▸ DO THIS
Gather every line holding the string "that".

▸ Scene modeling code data
[start]
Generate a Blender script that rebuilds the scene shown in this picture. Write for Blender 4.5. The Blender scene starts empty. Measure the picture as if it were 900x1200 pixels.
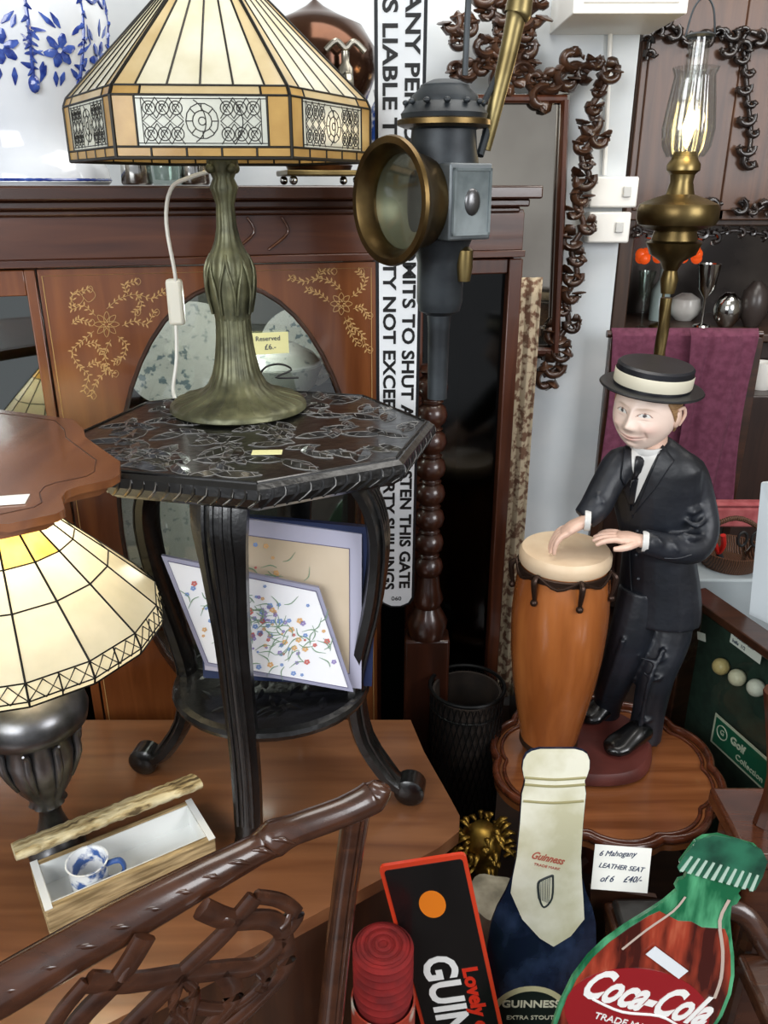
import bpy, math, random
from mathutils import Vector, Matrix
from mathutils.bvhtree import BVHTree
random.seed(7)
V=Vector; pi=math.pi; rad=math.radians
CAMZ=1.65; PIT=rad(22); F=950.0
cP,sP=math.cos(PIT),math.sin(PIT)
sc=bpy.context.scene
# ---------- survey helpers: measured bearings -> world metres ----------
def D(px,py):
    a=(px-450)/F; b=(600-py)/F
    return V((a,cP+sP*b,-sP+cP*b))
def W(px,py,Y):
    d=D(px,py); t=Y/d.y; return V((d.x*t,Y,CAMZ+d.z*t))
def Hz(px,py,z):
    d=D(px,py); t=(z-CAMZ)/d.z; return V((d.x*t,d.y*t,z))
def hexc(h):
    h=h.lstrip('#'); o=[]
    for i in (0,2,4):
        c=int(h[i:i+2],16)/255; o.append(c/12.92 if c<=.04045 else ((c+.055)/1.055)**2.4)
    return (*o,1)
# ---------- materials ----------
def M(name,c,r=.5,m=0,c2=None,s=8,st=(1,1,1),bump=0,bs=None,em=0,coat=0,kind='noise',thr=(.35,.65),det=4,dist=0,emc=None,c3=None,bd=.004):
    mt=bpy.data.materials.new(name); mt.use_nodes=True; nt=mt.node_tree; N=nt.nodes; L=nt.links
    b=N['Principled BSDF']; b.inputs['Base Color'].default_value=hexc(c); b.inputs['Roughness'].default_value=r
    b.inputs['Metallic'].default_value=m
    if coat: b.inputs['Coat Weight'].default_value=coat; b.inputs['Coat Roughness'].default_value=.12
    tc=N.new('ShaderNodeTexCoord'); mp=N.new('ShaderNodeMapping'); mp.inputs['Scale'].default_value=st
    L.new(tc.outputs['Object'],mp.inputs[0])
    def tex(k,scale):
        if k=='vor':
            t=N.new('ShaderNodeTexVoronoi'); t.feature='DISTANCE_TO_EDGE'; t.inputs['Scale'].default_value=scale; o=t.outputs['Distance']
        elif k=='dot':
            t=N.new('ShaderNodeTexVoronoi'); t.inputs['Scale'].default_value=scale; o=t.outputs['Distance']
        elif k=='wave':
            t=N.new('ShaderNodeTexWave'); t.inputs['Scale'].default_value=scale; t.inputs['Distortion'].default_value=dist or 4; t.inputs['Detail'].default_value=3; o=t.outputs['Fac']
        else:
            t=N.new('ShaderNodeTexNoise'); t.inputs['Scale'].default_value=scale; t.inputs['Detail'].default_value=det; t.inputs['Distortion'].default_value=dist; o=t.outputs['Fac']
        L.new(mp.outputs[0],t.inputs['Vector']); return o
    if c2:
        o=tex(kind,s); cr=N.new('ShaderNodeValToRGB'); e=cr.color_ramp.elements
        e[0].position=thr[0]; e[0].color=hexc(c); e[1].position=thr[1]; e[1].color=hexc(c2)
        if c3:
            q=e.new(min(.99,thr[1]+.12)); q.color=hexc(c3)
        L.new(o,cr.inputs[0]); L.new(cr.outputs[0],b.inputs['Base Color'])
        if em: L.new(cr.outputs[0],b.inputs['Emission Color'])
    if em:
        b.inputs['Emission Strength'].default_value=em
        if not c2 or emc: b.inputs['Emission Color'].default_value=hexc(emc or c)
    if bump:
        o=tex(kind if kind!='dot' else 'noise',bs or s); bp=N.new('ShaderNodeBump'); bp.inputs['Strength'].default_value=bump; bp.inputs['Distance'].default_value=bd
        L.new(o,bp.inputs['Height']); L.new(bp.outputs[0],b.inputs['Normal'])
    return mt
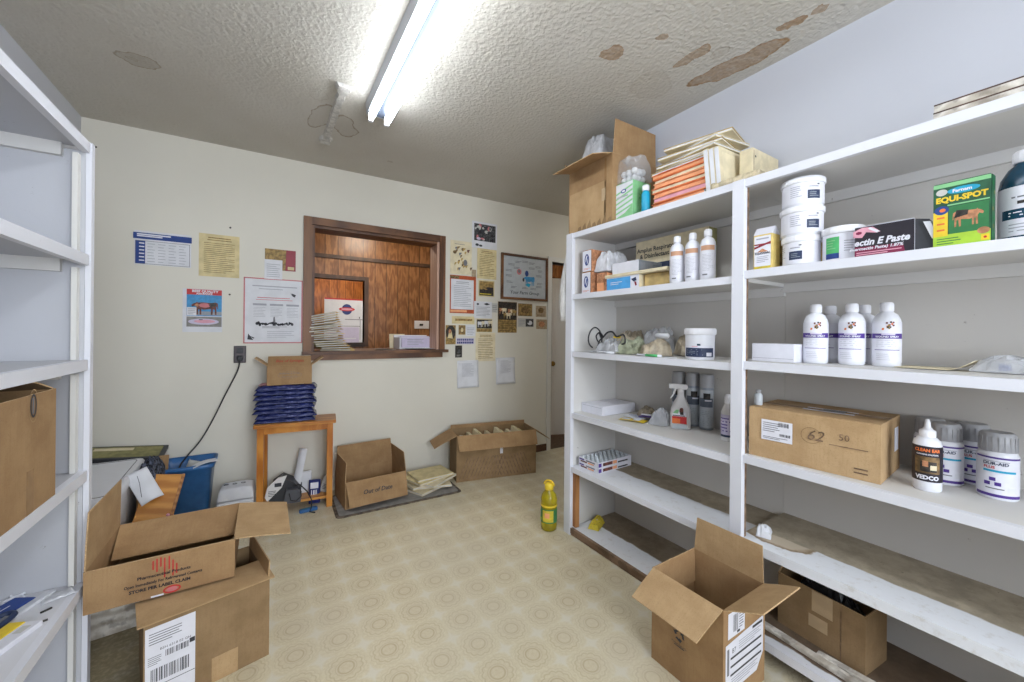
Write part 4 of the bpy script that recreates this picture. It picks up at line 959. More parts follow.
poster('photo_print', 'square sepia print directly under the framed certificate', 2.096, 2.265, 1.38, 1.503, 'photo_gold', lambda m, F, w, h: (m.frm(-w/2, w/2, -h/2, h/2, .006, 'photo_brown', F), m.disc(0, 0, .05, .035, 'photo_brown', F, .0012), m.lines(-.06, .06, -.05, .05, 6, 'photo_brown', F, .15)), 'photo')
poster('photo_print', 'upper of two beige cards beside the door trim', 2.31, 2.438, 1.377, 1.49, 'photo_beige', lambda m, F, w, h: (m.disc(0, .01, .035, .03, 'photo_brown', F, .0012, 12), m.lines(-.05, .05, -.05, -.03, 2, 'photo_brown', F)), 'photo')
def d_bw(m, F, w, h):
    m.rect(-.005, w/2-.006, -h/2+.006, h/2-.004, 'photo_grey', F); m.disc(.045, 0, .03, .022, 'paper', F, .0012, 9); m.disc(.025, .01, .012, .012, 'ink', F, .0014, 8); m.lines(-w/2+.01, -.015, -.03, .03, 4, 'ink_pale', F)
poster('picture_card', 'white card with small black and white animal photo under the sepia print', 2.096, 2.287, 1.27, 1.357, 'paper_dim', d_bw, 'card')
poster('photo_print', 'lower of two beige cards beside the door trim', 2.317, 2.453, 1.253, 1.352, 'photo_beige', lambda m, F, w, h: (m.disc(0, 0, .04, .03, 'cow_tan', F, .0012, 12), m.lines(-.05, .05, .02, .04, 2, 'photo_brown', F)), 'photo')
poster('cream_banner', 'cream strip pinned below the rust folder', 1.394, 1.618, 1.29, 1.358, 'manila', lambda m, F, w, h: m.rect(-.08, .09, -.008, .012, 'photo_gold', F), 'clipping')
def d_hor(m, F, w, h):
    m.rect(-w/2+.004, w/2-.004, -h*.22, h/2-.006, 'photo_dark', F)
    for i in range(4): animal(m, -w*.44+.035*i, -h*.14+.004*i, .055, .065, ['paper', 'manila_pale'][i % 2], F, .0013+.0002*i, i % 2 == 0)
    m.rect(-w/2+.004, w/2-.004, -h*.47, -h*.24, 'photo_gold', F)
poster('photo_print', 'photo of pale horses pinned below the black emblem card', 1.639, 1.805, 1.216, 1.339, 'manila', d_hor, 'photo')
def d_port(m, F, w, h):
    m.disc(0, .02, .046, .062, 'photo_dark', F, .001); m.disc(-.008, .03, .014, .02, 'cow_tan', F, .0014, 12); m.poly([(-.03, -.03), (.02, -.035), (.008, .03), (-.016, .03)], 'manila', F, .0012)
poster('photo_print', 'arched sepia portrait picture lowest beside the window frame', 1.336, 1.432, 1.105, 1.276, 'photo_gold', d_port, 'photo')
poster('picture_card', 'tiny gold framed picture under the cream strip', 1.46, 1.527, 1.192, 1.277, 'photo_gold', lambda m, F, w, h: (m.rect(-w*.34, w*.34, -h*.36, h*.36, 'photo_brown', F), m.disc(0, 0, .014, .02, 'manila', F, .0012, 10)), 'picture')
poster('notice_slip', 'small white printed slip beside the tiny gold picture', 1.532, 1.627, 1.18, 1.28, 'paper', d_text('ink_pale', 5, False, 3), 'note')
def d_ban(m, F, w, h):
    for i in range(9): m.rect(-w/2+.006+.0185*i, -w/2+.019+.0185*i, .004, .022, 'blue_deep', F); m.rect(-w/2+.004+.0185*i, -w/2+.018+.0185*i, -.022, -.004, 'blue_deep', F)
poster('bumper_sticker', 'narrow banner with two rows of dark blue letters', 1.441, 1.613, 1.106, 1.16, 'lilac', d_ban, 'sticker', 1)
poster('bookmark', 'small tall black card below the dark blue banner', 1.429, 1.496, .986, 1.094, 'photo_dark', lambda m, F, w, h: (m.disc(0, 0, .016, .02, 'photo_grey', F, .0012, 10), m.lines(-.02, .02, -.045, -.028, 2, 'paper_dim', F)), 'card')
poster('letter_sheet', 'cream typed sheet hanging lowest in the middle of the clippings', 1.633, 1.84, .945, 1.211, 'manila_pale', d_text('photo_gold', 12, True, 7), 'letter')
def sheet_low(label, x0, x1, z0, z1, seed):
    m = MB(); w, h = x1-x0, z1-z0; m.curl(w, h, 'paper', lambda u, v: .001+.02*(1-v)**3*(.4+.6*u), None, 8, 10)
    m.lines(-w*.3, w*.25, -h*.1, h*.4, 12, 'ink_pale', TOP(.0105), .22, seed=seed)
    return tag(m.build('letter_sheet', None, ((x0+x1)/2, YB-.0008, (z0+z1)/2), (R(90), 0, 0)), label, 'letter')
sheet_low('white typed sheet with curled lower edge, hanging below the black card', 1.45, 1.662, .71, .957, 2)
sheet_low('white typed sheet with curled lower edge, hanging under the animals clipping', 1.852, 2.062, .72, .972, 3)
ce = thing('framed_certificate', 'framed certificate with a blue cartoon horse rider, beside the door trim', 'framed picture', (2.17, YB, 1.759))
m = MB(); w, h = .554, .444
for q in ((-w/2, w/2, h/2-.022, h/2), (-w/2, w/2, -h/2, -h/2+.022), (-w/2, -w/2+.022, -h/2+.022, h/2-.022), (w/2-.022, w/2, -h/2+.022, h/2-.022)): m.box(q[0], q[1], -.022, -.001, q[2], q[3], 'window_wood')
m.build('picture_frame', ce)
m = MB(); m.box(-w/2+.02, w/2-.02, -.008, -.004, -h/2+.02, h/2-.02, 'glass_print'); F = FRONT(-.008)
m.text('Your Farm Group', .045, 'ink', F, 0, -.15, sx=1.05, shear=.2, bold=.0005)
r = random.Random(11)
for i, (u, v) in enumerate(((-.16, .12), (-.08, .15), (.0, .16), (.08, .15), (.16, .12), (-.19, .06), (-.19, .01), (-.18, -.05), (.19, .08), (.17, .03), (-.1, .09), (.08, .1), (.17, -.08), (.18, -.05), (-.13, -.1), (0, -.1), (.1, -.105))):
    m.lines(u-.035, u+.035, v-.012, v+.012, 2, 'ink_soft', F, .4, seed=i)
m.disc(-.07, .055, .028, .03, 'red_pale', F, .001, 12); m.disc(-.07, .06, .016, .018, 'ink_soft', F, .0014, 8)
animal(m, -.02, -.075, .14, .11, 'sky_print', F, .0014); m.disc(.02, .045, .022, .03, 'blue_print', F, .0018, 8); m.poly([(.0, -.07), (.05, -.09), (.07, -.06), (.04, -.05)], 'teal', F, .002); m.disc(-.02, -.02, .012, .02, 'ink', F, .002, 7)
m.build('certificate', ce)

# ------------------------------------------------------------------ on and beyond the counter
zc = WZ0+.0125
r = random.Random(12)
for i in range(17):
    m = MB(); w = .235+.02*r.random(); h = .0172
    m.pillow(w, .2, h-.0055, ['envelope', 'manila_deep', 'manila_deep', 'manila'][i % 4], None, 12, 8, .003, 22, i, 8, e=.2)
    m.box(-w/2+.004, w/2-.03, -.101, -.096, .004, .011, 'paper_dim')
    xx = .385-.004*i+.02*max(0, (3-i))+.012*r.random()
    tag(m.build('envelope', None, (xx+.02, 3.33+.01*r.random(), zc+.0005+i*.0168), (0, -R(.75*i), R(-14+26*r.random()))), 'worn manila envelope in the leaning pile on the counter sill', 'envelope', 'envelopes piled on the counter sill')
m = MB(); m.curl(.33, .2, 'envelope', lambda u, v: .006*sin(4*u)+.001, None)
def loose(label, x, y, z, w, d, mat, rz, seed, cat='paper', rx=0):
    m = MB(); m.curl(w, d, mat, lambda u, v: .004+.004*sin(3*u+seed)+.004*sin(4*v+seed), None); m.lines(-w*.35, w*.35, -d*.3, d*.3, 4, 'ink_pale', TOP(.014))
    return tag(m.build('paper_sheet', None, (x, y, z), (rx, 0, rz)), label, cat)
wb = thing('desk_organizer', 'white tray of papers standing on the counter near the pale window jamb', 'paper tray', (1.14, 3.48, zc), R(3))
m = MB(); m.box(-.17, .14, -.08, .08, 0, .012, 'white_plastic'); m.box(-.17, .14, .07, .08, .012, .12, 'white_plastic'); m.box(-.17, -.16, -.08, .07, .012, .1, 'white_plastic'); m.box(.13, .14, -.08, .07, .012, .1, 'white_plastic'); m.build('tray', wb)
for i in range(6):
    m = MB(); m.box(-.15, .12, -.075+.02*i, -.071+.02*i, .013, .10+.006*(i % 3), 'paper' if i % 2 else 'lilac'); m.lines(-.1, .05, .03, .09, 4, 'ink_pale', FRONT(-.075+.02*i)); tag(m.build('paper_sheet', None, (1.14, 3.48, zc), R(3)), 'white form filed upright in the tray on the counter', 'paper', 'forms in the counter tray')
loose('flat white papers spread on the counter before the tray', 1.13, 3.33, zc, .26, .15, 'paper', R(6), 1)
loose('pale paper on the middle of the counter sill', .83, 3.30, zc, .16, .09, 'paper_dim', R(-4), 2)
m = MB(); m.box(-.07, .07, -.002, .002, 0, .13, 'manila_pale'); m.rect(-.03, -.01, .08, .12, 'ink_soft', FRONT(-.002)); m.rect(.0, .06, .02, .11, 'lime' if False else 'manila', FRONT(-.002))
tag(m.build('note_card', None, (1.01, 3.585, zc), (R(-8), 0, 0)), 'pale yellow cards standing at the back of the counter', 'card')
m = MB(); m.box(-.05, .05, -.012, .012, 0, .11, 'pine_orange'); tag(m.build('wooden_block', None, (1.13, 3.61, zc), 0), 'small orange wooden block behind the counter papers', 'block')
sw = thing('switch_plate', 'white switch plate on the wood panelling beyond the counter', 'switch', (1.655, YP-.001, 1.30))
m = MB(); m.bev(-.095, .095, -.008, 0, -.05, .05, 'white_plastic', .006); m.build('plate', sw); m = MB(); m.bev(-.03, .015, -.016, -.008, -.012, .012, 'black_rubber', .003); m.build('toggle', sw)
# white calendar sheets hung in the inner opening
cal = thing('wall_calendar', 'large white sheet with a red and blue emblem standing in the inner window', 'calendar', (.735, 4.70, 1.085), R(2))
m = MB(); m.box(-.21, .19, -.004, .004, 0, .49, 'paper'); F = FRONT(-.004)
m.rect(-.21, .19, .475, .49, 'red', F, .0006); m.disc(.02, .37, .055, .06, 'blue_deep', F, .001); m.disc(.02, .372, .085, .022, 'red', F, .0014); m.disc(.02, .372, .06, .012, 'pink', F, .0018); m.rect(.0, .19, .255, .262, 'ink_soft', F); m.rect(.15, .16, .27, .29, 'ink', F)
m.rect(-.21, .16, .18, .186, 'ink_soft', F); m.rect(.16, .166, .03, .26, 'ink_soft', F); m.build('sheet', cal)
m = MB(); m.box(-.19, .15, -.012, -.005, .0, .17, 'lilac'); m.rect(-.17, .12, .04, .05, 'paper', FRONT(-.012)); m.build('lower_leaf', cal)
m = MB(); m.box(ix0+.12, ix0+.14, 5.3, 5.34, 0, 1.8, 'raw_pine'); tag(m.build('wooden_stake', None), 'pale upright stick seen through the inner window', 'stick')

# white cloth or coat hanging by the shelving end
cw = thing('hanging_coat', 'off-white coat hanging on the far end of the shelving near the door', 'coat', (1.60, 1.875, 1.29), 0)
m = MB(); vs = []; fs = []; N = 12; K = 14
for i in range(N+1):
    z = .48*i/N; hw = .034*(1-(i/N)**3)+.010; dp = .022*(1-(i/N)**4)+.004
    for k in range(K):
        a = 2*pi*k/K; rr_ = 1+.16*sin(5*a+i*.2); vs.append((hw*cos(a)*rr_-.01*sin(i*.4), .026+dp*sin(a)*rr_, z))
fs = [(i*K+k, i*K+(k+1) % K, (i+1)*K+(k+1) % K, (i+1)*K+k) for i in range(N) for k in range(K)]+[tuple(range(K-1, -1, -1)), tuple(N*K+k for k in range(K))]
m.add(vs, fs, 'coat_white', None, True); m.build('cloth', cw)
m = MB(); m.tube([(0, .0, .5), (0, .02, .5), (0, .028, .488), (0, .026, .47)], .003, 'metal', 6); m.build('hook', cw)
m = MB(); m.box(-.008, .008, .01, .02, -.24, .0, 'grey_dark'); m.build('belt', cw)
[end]
▸ OUTPUT FOR THIS EXERCISE
Generate a Blender script that rebuilds the scene shown in this picture. Write for Blender 4.5. The Blender scene starts empty. Measure the picture as if it were 900x1200 pixels.
Write part 4 of the bpy script that recreates this picture. It picks up at line 959. More parts follow.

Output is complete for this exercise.